Set exercise: Working from the top of the listing below, retype each line through the line containing "return tuple(out)", both included, with no pictures.

═════ Material for this exercise ═════

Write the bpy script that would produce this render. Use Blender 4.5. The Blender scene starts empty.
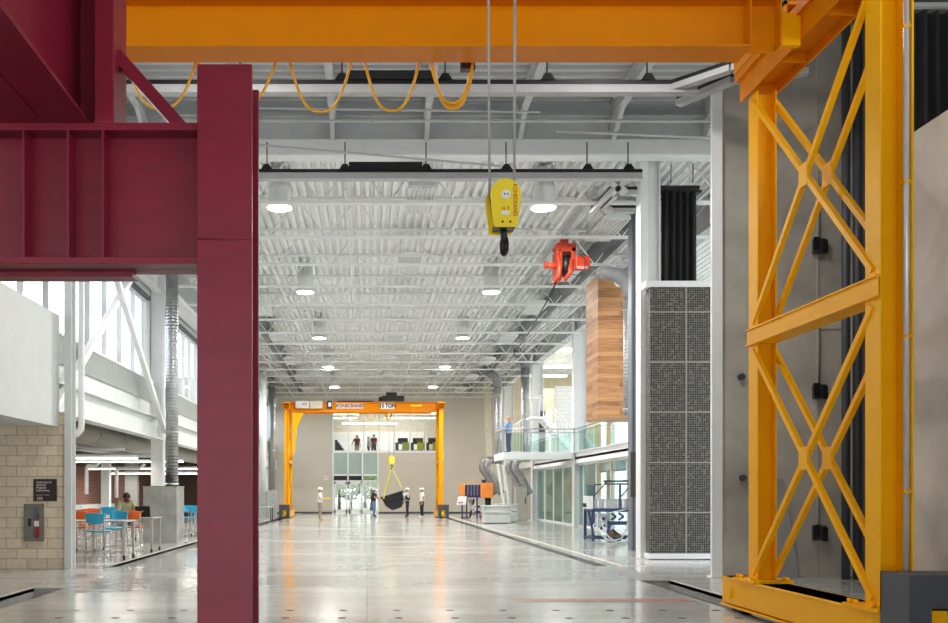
import bpy, bmesh, math, random
from mathutils import Vector, Matrix
random.seed(7)
PI = math.pi
SC = bpy.context.scene
COL = SC.collection
V = Vector

# ------------------------------------------------------------------ helpers
def lin(c):
    out = []
    for v in c:
        v = v / 255.0
        out.append(v / 12.92 if v <= 0.04045 else ((v + 0.055) / 1.055) ** 2.4)
    return tuple(out)

def M(name, col, rough=0.5, metal=0.0, var=0.06, scale=3.0, bump=0.0, bscale=60.0, coat=0.0, spec=0.5, stretch=None):
    m = bpy.data.materials.new(name); m.use_nodes = True
    nt = m.node_tree; b = nt.nodes['Principled BSDF']
    c = lin(col)
    b.inputs['Roughness'].default_value = rough
    b.inputs['Metallic'].default_value = metal
    b.inputs['Specular IOR Level'].default_value = spec
    b.inputs['Coat Weight'].default_value = coat
    tc = nt.nodes.new('ShaderNodeTexCoord')
    mp = nt.nodes.new('ShaderNodeMapping')
    if stretch: mp.inputs['Scale'].default_value = stretch
    nt.links.new(tc.outputs['Object'], mp.inputs['Vector'])
    n = nt.nodes.new('ShaderNodeTexNoise'); n.inputs['Scale'].default_value = scale; n.inputs['Detail'].default_value = 5
    nt.links.new(mp.outputs['Vector'], n.inputs['Vector'])
    r = nt.nodes.new('ShaderNodeValToRGB')
    r.color_ramp.elements[0].position = 0.3; r.color_ramp.elements[1].position = 0.7
    r.color_ramp.elements[0].color = tuple(max(0, x * (1 - var)) for x in c) + (1,)
    r.color_ramp.elements[1].color = tuple(min(1, x * (1 + var)) for x in c) + (1,)
    nt.links.new(n.outputs['Fac'], r.inputs['Fac'])
    nt.links.new(r.outputs['Color'], b.inputs['Base Color'])
    if bump:
        n2 = nt.nodes.new('ShaderNodeTexNoise'); n2.inputs['Scale'].default_value = bscale
        nt.links.new(mp.outputs['Vector'], n2.inputs['Vector'])
        bp = nt.nodes.new('ShaderNodeBump'); bp.inputs['Strength'].default_value = bump; bp.inputs['Distance'].default_value = 0.01
        nt.links.new(n2.outputs['Fac'], bp.inputs['Height']); nt.links.new(bp.outputs['Normal'], b.inputs['Normal'])
    return m

def EM(name, col, strength):
    m = bpy.data.materials.new(name); m.use_nodes = True
    nt = m.node_tree; b = nt.nodes['Principled BSDF']
    c = lin(col) + (1,)
    b.inputs['Base Color'].default_value = c
    b.inputs['Emission Color'].default_value = c
    b.inputs['Emission Strength'].default_value = strength
    return m

def GLASS(name, tint, gloss=0.06, rough=0.02):
    m = bpy.data.materials.new(name); m.use_nodes = True
    nt = m.node_tree; nt.nodes.clear()
    o = nt.nodes.new('ShaderNodeOutputMaterial'); mix = nt.nodes.new('ShaderNodeMixShader')
    t = nt.nodes.new('ShaderNodeBsdfTransparent'); g = nt.nodes.new('ShaderNodeBsdfGlossy')
    t.inputs['Color'].default_value = tuple(tint) + (1,)
    g.inputs['Roughness'].default_value = rough
    lw = nt.nodes.new('ShaderNodeLayerWeight'); lw.inputs['Blend'].default_value = 0.25
    mt = nt.nodes.new('ShaderNodeMath'); mt.operation = 'MULTIPLY_ADD'
    mt.inputs[1].default_value = 0.45; mt.inputs[2].default_value = gloss
    nt.links.new(lw.outputs['Fresnel'], mt.inputs[0])
    nt.links.new(mt.outputs[0], mix.inputs['Fac'])
    nt.links.new(t.outputs[0], mix.inputs[1]); nt.links.new(g.outputs[0], mix.inputs[2])
    nt.links.new(mix.outputs[0], o.inputs['Surface'])
    return m

ORG = {}
def org(o):
    return ORG.get(o.name, V((0, 0, 0))) if o else V((0, 0, 0))

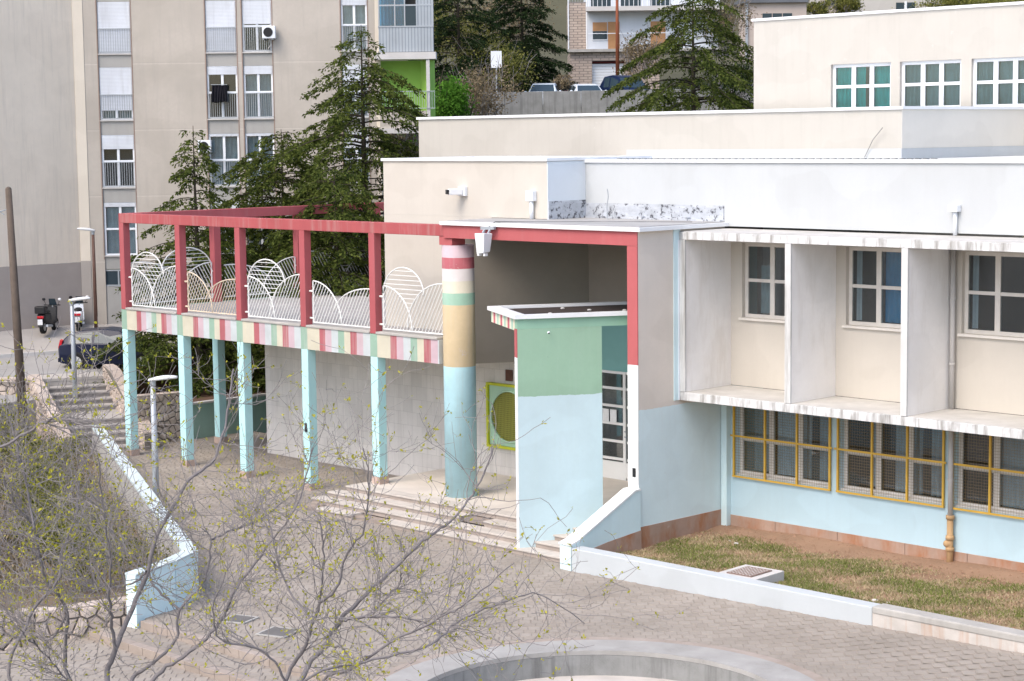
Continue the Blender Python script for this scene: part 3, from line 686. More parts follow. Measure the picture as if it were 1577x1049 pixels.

═════

Final result:
Write the bpy script that would produce this render. Use Blender 4.5. The Blender scene starts empty.
import bpy, bmesh, math, random
from mathutils import Vector, Matrix
random.seed(7)
PI = math.pi
SC = bpy.context.scene
COL = SC.collection
V = Vector

# ------------------------------------------------------------------ helpers
def lin(c):
    out = []
    for v in c:
        v = v / 255.0
        out.append(v / 12.92 if v <= 0.04045 else ((v + 0.055) / 1.055) ** 2.4)
    return tuple(out)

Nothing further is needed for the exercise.